Exercise details
State how many lines in the listing below include the word "part", and add nothing besides the number.

Data supplied

====

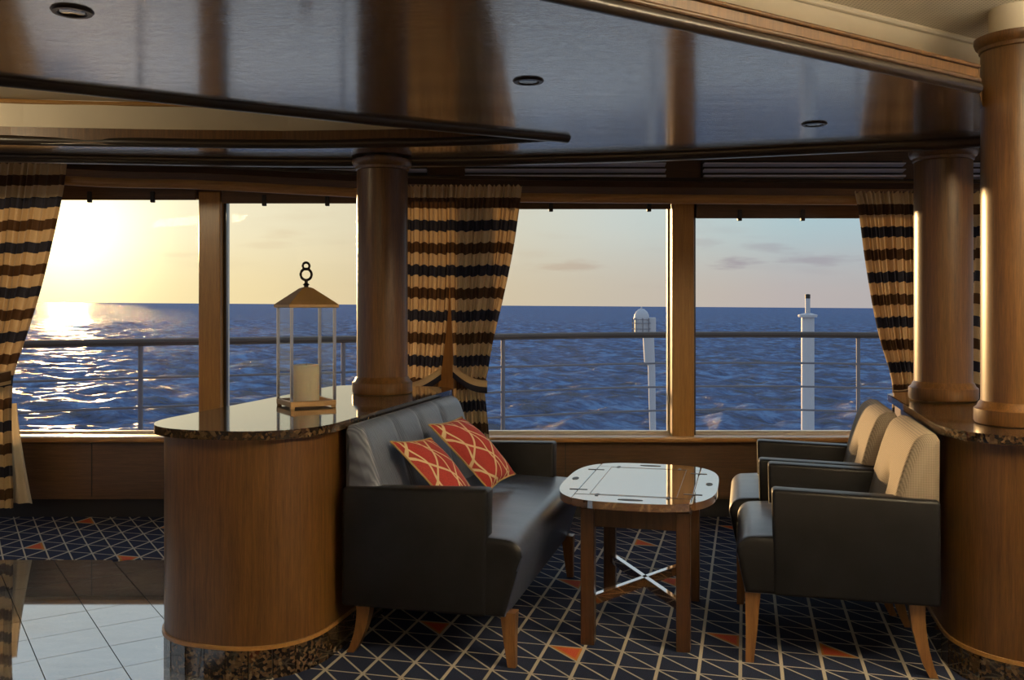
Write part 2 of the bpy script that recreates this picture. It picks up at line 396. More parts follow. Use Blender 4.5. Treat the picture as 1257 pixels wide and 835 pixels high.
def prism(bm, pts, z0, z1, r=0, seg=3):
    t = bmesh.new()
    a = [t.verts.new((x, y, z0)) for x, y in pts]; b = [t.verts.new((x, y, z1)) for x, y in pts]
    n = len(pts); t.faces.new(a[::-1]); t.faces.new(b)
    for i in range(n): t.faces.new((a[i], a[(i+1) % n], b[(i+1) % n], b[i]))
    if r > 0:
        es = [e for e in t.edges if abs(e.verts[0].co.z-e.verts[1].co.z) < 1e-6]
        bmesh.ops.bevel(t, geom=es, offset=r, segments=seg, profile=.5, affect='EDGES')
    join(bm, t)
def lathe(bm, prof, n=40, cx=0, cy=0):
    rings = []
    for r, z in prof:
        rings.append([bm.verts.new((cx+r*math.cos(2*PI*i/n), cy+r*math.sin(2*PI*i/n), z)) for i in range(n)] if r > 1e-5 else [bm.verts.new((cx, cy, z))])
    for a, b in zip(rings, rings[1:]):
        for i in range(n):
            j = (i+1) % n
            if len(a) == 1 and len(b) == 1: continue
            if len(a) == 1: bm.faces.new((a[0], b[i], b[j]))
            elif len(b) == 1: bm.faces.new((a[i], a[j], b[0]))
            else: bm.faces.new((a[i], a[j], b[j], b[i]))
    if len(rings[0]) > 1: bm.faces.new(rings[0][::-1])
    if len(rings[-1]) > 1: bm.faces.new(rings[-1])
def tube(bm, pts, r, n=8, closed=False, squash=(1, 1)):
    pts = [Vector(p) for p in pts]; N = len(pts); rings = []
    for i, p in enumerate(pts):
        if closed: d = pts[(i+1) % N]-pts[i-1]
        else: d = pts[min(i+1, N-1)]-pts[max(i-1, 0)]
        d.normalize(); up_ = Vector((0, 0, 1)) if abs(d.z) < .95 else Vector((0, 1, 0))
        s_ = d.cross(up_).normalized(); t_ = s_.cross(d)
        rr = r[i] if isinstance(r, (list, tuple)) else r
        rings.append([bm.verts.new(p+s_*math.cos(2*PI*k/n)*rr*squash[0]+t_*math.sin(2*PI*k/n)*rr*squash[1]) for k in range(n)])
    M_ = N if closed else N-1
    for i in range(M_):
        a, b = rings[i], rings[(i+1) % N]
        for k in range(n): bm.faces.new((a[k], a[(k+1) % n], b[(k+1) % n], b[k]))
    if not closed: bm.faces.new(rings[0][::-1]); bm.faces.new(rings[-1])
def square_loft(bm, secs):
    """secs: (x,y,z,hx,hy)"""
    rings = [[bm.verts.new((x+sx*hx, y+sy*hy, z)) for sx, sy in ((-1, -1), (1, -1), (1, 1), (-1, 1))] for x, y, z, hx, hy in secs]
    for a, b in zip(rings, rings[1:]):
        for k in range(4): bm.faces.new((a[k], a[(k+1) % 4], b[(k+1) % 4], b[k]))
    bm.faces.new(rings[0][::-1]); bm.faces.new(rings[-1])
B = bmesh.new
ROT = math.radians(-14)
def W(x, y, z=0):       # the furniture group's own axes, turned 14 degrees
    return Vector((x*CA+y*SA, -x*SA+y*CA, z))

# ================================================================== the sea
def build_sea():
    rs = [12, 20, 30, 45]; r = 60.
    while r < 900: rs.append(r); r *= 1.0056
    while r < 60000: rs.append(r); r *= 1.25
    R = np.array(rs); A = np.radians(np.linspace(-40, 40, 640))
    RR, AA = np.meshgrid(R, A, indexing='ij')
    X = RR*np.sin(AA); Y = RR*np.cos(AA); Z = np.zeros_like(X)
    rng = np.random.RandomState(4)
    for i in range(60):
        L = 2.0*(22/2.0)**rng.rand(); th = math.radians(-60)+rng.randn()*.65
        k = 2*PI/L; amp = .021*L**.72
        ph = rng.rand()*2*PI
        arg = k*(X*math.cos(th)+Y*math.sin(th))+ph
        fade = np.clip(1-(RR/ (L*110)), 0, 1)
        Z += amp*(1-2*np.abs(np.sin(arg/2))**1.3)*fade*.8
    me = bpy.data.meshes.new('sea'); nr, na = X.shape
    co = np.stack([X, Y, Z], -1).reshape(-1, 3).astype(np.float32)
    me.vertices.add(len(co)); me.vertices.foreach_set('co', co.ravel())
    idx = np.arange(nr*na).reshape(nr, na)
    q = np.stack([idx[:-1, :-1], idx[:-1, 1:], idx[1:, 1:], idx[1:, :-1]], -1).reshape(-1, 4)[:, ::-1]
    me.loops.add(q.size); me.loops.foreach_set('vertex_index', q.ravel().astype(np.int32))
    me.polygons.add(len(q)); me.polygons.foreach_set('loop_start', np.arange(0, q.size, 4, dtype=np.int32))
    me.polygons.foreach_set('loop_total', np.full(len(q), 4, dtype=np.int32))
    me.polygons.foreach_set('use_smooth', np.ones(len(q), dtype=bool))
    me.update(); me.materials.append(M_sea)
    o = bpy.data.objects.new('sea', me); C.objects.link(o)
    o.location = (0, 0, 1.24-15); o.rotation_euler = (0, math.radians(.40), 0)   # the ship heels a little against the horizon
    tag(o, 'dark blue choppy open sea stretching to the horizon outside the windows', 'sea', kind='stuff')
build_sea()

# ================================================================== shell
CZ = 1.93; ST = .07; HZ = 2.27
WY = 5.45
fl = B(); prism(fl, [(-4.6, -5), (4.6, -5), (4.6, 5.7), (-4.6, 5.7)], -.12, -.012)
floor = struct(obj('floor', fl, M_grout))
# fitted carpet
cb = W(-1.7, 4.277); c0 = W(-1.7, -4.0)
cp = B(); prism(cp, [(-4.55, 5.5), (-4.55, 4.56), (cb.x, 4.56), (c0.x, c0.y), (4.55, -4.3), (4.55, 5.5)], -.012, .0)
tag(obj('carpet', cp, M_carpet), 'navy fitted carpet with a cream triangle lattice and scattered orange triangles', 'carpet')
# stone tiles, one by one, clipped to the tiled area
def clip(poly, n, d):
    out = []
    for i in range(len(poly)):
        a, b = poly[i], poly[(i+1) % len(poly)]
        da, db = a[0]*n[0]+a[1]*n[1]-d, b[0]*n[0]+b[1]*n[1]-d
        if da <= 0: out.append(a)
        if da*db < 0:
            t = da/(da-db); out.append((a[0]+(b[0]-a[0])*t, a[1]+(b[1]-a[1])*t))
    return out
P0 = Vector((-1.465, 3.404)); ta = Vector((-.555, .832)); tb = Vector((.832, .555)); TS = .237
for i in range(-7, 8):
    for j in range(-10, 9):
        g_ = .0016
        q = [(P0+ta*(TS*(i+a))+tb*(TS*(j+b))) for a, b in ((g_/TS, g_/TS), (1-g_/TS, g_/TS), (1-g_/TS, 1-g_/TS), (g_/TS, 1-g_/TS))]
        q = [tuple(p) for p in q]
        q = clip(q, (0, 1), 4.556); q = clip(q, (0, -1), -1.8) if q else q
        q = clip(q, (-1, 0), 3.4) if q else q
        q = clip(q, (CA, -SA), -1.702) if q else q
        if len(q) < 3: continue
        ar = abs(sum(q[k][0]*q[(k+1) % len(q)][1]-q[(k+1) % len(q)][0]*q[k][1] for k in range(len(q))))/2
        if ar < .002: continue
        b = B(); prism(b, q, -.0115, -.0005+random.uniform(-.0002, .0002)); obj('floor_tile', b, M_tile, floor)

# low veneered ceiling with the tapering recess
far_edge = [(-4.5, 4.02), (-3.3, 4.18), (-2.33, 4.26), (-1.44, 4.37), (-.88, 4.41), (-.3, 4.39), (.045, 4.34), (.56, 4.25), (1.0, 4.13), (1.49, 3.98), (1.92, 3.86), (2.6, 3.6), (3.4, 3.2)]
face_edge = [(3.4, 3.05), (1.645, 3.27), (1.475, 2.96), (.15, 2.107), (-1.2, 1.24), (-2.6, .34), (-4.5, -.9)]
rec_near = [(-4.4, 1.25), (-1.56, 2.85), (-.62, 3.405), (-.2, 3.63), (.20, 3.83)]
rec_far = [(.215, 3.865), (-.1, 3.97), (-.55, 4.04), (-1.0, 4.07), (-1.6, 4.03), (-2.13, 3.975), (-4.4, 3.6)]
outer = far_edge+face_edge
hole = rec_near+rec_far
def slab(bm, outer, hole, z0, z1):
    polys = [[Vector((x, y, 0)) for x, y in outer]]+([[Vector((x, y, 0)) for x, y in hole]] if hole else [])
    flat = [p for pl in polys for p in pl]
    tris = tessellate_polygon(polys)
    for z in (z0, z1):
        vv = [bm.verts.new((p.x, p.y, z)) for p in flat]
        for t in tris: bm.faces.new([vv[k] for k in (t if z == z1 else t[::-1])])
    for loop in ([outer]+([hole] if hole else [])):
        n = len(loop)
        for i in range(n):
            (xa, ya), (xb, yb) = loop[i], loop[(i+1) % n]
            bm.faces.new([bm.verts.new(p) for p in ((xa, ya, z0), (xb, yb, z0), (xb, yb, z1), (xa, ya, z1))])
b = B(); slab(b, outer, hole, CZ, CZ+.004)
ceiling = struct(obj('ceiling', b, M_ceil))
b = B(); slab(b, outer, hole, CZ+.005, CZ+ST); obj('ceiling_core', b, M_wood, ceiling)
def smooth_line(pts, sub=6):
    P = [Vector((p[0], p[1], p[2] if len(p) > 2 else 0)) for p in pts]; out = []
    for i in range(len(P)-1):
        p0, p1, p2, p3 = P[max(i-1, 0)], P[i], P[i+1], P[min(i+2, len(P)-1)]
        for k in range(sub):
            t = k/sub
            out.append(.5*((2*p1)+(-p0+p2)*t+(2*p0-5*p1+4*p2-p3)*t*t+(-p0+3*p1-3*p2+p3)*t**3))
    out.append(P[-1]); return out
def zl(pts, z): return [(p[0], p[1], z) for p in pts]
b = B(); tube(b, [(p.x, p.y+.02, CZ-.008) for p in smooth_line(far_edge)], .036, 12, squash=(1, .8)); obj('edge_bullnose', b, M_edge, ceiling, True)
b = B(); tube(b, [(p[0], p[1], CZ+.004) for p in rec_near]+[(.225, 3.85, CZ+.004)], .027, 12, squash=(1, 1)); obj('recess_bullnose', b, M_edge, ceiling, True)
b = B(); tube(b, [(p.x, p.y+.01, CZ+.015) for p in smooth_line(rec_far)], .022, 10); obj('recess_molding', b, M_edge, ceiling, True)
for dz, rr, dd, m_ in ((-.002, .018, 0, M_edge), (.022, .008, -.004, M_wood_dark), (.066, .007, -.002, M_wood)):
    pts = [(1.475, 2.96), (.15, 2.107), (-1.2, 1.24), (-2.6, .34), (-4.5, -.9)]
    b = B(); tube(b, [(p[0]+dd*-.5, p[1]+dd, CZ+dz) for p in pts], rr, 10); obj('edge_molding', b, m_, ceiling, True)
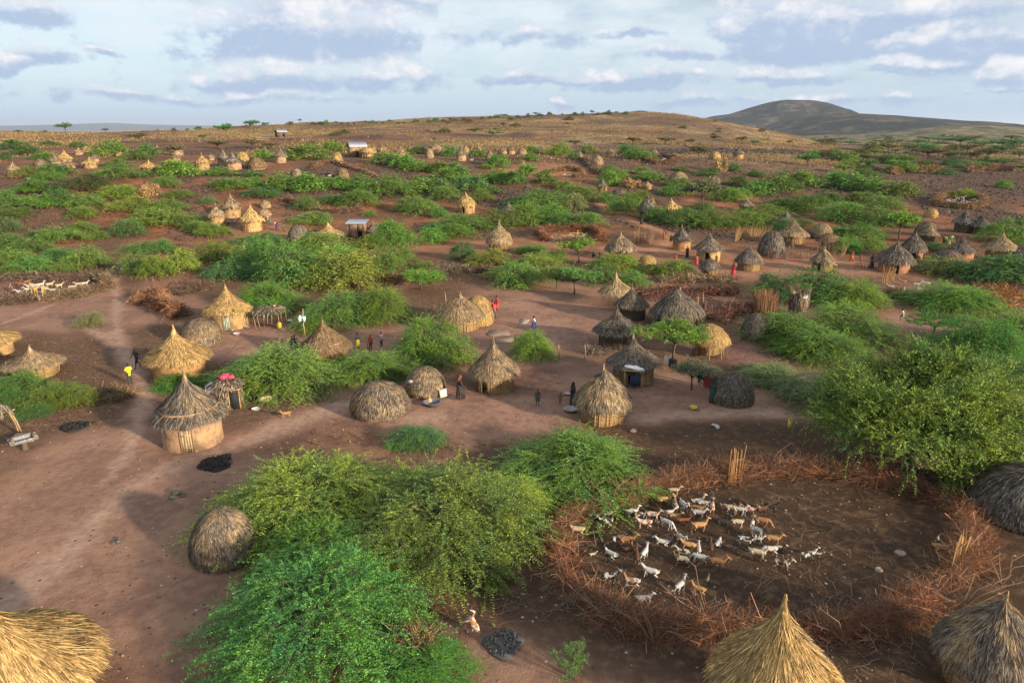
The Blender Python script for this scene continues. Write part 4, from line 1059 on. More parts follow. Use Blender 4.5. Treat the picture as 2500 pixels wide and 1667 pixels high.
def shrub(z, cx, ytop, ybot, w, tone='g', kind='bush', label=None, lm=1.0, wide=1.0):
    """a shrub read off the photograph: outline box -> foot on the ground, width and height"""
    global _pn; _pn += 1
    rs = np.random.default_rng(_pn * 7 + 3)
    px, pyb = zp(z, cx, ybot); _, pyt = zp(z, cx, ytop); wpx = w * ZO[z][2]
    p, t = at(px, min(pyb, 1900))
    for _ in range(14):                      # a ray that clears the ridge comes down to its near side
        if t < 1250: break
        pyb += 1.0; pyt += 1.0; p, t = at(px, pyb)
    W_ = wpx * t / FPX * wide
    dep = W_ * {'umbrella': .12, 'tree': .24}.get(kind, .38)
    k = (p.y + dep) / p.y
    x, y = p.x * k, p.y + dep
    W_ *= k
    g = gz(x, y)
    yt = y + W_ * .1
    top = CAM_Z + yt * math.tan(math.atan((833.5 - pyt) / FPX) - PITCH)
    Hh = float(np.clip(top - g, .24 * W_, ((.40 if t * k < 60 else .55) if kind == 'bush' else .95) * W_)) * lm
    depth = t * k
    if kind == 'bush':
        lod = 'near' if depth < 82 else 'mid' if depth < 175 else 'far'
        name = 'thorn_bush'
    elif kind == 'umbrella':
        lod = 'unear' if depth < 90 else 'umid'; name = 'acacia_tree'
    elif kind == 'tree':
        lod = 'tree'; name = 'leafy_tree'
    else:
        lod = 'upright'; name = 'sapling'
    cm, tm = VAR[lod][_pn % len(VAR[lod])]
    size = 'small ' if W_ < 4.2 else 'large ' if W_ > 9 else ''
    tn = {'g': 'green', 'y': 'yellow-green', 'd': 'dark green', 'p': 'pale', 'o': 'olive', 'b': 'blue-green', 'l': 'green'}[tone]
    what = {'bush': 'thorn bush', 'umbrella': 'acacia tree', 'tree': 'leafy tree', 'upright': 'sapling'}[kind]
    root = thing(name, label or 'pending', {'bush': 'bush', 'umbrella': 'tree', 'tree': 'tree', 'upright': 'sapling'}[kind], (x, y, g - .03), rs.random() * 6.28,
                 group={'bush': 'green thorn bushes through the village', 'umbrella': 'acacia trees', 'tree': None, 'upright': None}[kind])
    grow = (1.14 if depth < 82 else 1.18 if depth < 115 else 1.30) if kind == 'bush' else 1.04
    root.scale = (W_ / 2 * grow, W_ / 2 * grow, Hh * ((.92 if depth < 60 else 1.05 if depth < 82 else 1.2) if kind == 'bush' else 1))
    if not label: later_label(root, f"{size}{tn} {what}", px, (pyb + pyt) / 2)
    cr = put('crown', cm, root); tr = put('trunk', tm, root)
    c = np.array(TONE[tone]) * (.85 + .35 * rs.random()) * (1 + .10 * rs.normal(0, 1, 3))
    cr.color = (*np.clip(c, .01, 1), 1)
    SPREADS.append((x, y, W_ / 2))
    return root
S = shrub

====

Solution to this task
2